▶ **Aim of the exercise**
Starting at the first line of the data, print each line verbatim up to and including the line bearing "d = ray(u, v); return d*(z/d.z)", omitting pictures.

▶ **Given information**
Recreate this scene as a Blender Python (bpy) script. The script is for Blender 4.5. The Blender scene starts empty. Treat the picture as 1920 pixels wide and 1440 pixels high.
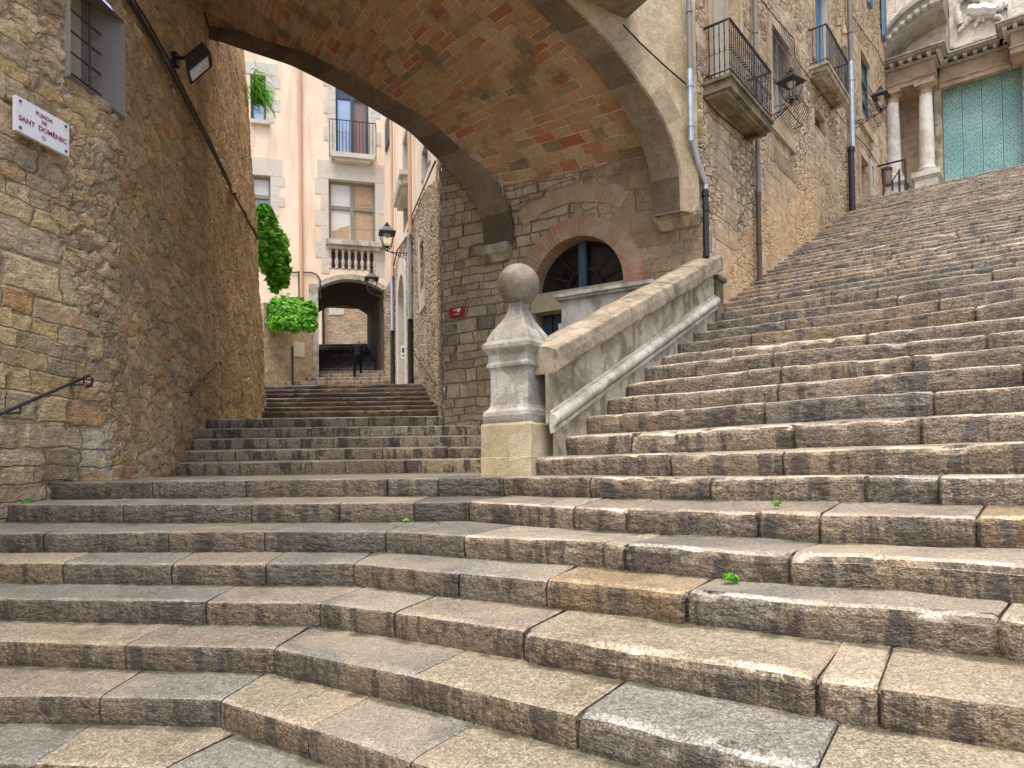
import bpy, math, random, bisect
import numpy as np
from mathutils import Vector, Matrix, noise as mn
R = math.radians
rng = random.Random(7)
scene = bpy.context.scene
COL = scene.collection

# ------------------------------------------------------------------ camera
FPX = 1334.0; PX0, PY0 = 960.0, 873.0
camd = bpy.data.cameras.new('camera'); cam = bpy.data.objects.new('camera', camd)
COL.objects.link(cam); scene.camera = cam
camd.sensor_width = 36; camd.lens = 36*FPX/1920; camd.shift_y = (PY0-720)/1920
camd.clip_start = 0.05; camd.clip_end = 2000
CM = Matrix.Rotation(R(90+1.02), 3, 'X') @ Matrix.Rotation(R(-0.76), 3, 'Z')
cam.matrix_world = CM.to_4x4()

def ray(u, v):
    return CM @ Vector(((u-PX0)/FPX, -(v-PY0)/FPX, -1.0))
def atY(u, v, Y):
    d = ray(u, v); return d*(Y/d.y)
def hitz(u, v, z):
    d = ray(u, v); return d*(z/d.z)

# ------------------------------------------------------------------ planes
class Pl:
    """vertical plane: s along (dx,dy), z up, off towards the viewer"""
    def __init__(s, x, y, dx, dy, flip=None):
        l = math.hypot(dx, dy); s.o = Vector((x, y, 0)); s.d = Vector((dx/l, dy/l, 0))
        s.n = Vector((-s.d.y, s.d.x, 0))
        if s.n.dot(-s.o) < 0: s.n = -s.n
        if flip: s.n = -s.n
    def pt(s, a, z, off=0.0):
        p = s.o + s.d*a + s.n*off; return Vector((p.x, p.y, z))
    def hit(s, u, v, off=0.0):
        d = ray(u, v); o = s.o + s.n*off
        t = o.dot(s.n)/d.dot(s.n); p = d*t
        return (p-s.o).dot(s.d), p.z
class Poly:
    """vertical wall along a plan polyline, lightly smoothed"""
    def __init__(s, pts, side):
        P = [Vector((x, y, 0)) for x, y in pts]
        D = []
        for i in range(len(P)-1):
            n = max(1, int((P[i+1]-P[i]).length/0.1))
            for k in range(n): D.append(P[i].lerp(P[i+1], k/n))
        D.append(P[-1])
        for _ in range(4):
            D = [D[0]]+[(D[i-1]+D[i]*2+D[i+1])/4 for i in range(1, len(D)-1)]+[D[-1]]
        s.P = D; s.L = [0.0]
        for i in range(1, len(D)): s.L.append(s.L[-1]+(D[i]-D[i-1]).length)
        s.len = s.L[-1]; s.side = side
        s.La = np.array(s.L); s.X = np.array([p.x for p in D]); s.Y = np.array([p.y for p in D])
    def xy(s, a): return s.xyf(a)
    def pt(s, a, z, off=0.0):
        x, y = s.xy(a)
        x1, y1 = s.xy(min(a+.06, s.len)); x0, y0 = s.xy(max(a-.06, 0))
        l = math.hypot(x1-x0, y1-y0)+1e-9; tx, ty = (x1-x0)/l, (y1-y0)/l
        return Vector((x - ty*off*s.side, y + tx*off*s.side, z))
    def hit(s, u, v):
        d = ray(u, v)
        if not hasattr(s, 'S_'):
            s.S_ = np.linspace(0, s.len, 3000); s.SX = np.interp(s.S_, s.La, s.X); s.SY = np.interp(s.S_, s.La, s.Y)
        k = int(np.argmin(np.abs(s.SX/s.SY-d.x/d.y))); return float(s.S_[k]), d.z/d.y*float(s.SY[k])
    def xyf(s, a):
        n = len(s.L); t = a
        if t <= 0: return s.P[0].x, s.P[0].y
        if t >= s.len: return s.P[-1].x, s.P[-1].y
        i = bisect.bisect_right(s.L, t)-1; f = (t-s.L[i])/max(1e-9, s.L[i+1]-s.L[i]); A = s.P[i]; B = s.P[i+1]
        return A.x+(B.x-A.x)*f, A.y+(B.y-A.y)*f

# ------------------------------------------------------------------ objects
def tag(o, label=None, cat=None, group=None, kind=None):
    if label: o['label'] = label
    if cat: o['category'] = cat
    if group: o['group'] = group
    if kind: o['kind'] = kind
    return o
WL = {}
def empty(name, loc, label, cat, group=None):
    o = bpy.data.objects.new(name, None); COL.objects.link(o)
    o.location = loc; o.empty_display_size = .2; WL[o] = Vector(loc)
    return tag(o, label, cat, group)
class MB:
    def __init__(s): s.v = []; s.f = []; s.uv = []; s.c = []; s.anyc = False
    def vert(s, p, uv=(0, 0), c=None):
        s.v.append((p[0], p[1], p[2])); s.uv.append(uv); s.c.append(c or (1, 1, 1, 1))
        if c: s.anyc = True
        return len(s.v)-1
    def poly(s, pts, uvs=None, c=None):
        if uvs is None: uvs = [(0, 0)]*len(pts)
        ids = [s.vert(p, q, c) for p, q in zip(pts, uvs)]
        s.f.append(ids)
    def grid(s, P, UV=None, C=None, close=False):
        """P: rows of points"""
        b = len(s.v); nr = len(P); nc = len(P[0])
        for i in range(nr):
            for j in range(nc):
                s.vert(P[i][j], UV[i][j] if UV else (0, 0), C[i][j] if C else None)
        for i in range(nr-1):
            for j in range(nc-1 if not close else nc):
                j2 = (j+1) % nc
                s.f.append([b+i*nc+j, b+i*nc+j2, b+(i+1)*nc+j2, b+(i+1)*nc+j])
    def hexa(s, c8, uvscale=1.0):
        """c8: bottom 4 (ccw) then top 4"""
        F = [(3, 2, 1, 0), (4, 5, 6, 7), (0, 1, 5, 4), (1, 2, 6, 5), (2, 3, 7, 6), (3, 0, 4, 7)]
        for f in F:
            P = [Vector(c8[i]) for i in f]
            w = (P[1]-P[0]).length; h = (P[3]-P[0]).length
            s.poly(P, [(0, 0), (w, 0), (w, h), (0, h)])
    def box(s, o, ax, ay, az):
        """o corner, three edge vectors"""
        o = Vector(o); ax = Vector(ax); ay = Vector(ay); az = Vector(az)
        s.hexa([o, o+ax, o+ax+ay, o+ay, o+az, o+ax+az, o+ax+ay+az, o+ay+az])
    def pbox(s, pl, s0, s1, z0, z1, f0, f1):
        c = [pl.pt(s0, z0, f0), pl.pt(s1, z0, f0), pl.pt(s1, z0, f1), pl.pt(s0, z0, f1),
             pl.pt(s0, z1, f0), pl.pt(s1, z1, f0), pl.pt(s1, z1, f1), pl.pt(s0, z1, f1)]
        s.hexa(c)
    def cbox(s, c, sx, sy, sz, rot=0):
        m = Matrix.Rotation(rot, 3, 'Z'); c = Vector(c)
        ax = m @ Vector((sx, 0, 0)); ay = m @ Vector((0, sy, 0)); az = Vector((0, 0, sz))
        s.box(c-ax/2-ay/2-az/2, ax, ay, az)
    def tube(s, path, r, n=8, cap=True):
        path = [Vector(p) for p in path]; rs = r if isinstance(r, (list, tuple)) else [r]*len(path)
        rows = []; up = None
        for i, p in enumerate(path):
            t = (path[min(i+1, len(path)-1)]-path[max(i-1, 0)])
            if t.length < 1e-9: t = Vector((0, 0, 1))
            t.normalize()
            if up is None: up = Vector((0, 0, 1)) if abs(t.z) < .9 else Vector((1, 0, 0))
            a = t.cross(up); 
            if a.length < 1e-6: a = t.cross(Vector((0, 1, 0)))
            a.normalize(); b = a.cross(t).normalized(); up = b
            rows.append([p + (a*math.cos(2*math.pi*k/n)+b*math.sin(2*math.pi*k/n))*rs[i] for k in range(n)])
        s.grid(rows, close=True)
        if cap:
            s.poly(rows[0][::-1]); s.poly(rows[-1])
    def lathe(s, c, prof, n=16, sq=False, rot=0):
        """prof: (r,z) about vertical axis at c; sq: square section"""
        c = Vector(c); rows = []
        for r, z in prof:
            row = []
            for k in range(4 if sq else n):
                if sq:
                    a = math.pi/4+k*math.pi/2+rot; q = r*math.sqrt(2)
                else: a = 2*math.pi*k/n; q = r
                row.append(c+Vector((math.cos(a)*q, math.sin(a)*q, z)))
            rows.append(row)
        if sq:
            for i in range(len(rows)-1):
                for k in range(4):
                    k2 = (k+1) % 4; A, B, Cc, D = rows[i][k], rows[i][k2], rows[i+1][k2], rows[i+1][k]
                    w = (B-A).length; h = (D-A).length
                    s.poly([A, B, Cc, D], [(0, A.z), (w, A.z), (w, D.z), (0, D.z)])
        else: s.grid(rows, close=True)
        s.poly(rows[0][::-1]); s.poly(rows[-1])
    def build(s, name, mat, parent=None, smooth=False, merge=False):
        me = bpy.data.meshes.new(name)
        o = bpy.data.objects.new(name, me); COL.objects.link(o)
        base = WL.get(parent, Vector((0, 0, 0))) if parent else Vector((0, 0, 0))
        vv = [(x-base.x, y-base.y, z-base.z) for x, y, z in s.v]
        me.from_pydata(vv, [], s.f)
        uvl = me.uv_layers.new(name='UVMap')
        li = np.empty(len(me.loops), dtype=np.int32); me.loops.foreach_get('vertex_index', li)
        uvl.data.foreach_set('uv', np.array(s.uv, dtype=np.float32)[li].ravel())
        if s.anyc:
            ca = me.color_attributes.new('tint', 'FLOAT_COLOR', 'POINT')
            ca.data.foreach_set('color', np.array(s.c, dtype=np.float32).ravel())
        if smooth: me.polygons.foreach_set('use_smooth', [True]*len(me.polygons))
        me.materials.append(mat)
        if parent: o.parent = parent
        WL[o] = base
        return o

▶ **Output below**
Recreate this scene as a Blender Python (bpy) script. The script is for Blender 4.5. The Blender scene starts empty. Treat the picture as 1920 pixels wide and 1440 pixels high.
import bpy, math, random, bisect
import numpy as np
from mathutils import Vector, Matrix, noise as mn
R = math.radians
rng = random.Random(7)
scene = bpy.context.scene
COL = scene.collection

# ------------------------------------------------------------------ camera
FPX = 1334.0; PX0, PY0 = 960.0, 873.0
camd = bpy.data.cameras.new('camera'); cam = bpy.data.objects.new('camera', camd)
COL.objects.link(cam); scene.camera = cam
camd.sensor_width = 36; camd.lens = 36*FPX/1920; camd.shift_y = (PY0-720)/1920
camd.clip_start = 0.05; camd.clip_end = 2000
CM = Matrix.Rotation(R(90+1.02), 3, 'X') @ Matrix.Rotation(R(-0.76), 3, 'Z')
cam.matrix_world = CM.to_4x4()

def ray(u, v):
    return CM @ Vector(((u-PX0)/FPX, -(v-PY0)/FPX, -1.0))
def atY(u, v, Y):
    d = ray(u, v); return d*(Y/d.y)
def hitz(u, v, z):
    d = ray(u, v); return d*(z/d.z)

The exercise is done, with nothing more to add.